Una frontiera è una linea che disgiunge il noto dall’ignoto, la certezza dall’inquietudine. Cosa può spingere a superarla, quella linea? Forse solo il desiderio eroico e paradossale di abbandonare il noto per l’ignoto, la sicurezza per la paura? Questo sembra domandare, silenziosamente, nel suo secondo disco S16 (Island) Woodkid, un bel geniaccio che molto mancava al mondo della musica. Apocalittica la sua estetica, disegna scenari macabri, iperreali, profondi che coinvolgono sempre altri sensi. Mancava da diversi anni, più o meno dal successo bello e prolungato di The Golden Age del 2013 che ha venduto poco più di 800mila copie nel mondo, nonostante sia stato presente qua e là nel mondo dell’arte, della moda, del cinematografo. Perché Yoann Lemoine è un artista completo: nasce regista di videoclip, poeta dell’audiovisivo, attraverso la moda e poi passa alla musica. La linea la passa più volte.

ANCHE nel disco narra di confini: tra umano e robot, per esempio (Pale Yellow). Nel video c’è un cane robot che ci ricorda l’importanza dell’intelligenza artificiale ma anche i limiti di questa: la mancanza di emozione, il vuoto iperbolico dei sentimenti. Lui li supera e li ha sempre superati, i confini e i limiti. Perché all’utilizzo perfetto della computer graphic e del 3D (già videomaker per Lana Del Rey, Katy Perry, Drake e Rihanna, tanto per citare i più famosi) ha sempre accostato un aspetto fortemente emozionale nella sua calligrafia. Riprova ne è la sua ugola. Un po’ efebo come Chet Baker, un po’ araba fenice come Dave Gahan dei Depeche Mode, un po’ androgino come Antony (per i più attempati anche un po’ Boy George e Marc Almond), sa cantare in maniera intima, profonda. Persino confidenziale.

POCHE TRACCE sulla sua vita, dalla Francia si è trasferito a Los Angeles e poi è tornato in Francia. Come il regista Terrence Malick – uno dei suoi idoli indiscussi – si è lasciato conquistare dalle meraviglie del mondo e corteggiare dalle paure più intime. «Che cos’è che ci fa paura del mondo? Spinto dalla curiosità ho visitato centrali nucleari, piattaforme petrolifere, miniere, complessi industriali. S16, che allude al simbolo chimico e al numero atomico dello zolfo, si ispira in parte a questi scenari», ha raccontato. In Your Likeness narra di un amore finito ma non lo tratta in maniera banale e retorica. Ci dialoga quasi. Anzi, ne approfitta per raccontare di un uomo che non si ama, che è spaventato, dunque incapace di amare gli altri.

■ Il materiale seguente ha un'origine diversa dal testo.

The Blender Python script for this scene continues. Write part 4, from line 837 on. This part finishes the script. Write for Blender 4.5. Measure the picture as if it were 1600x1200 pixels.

Forse autobiografico? Chissà. Giunto in prossimità d’un limite estremo, ai bordi del mondo, questo uomo resta attonito: spaesato, lo blocca una mancanza inaspettata di senso. Non c’è più ordine: non attorno a lui, neanche in lui. Come ne esce? Cedendo alle inquietudini, non cercando di contrastarle ma abbandonandosi a esse. Come nel primo singolo Goliath, dove utilizza le macchine industriali per descrivere la follia umana, dove la guerra tra Davide e Golia non si risolve per forza in un vincitore e un vinto.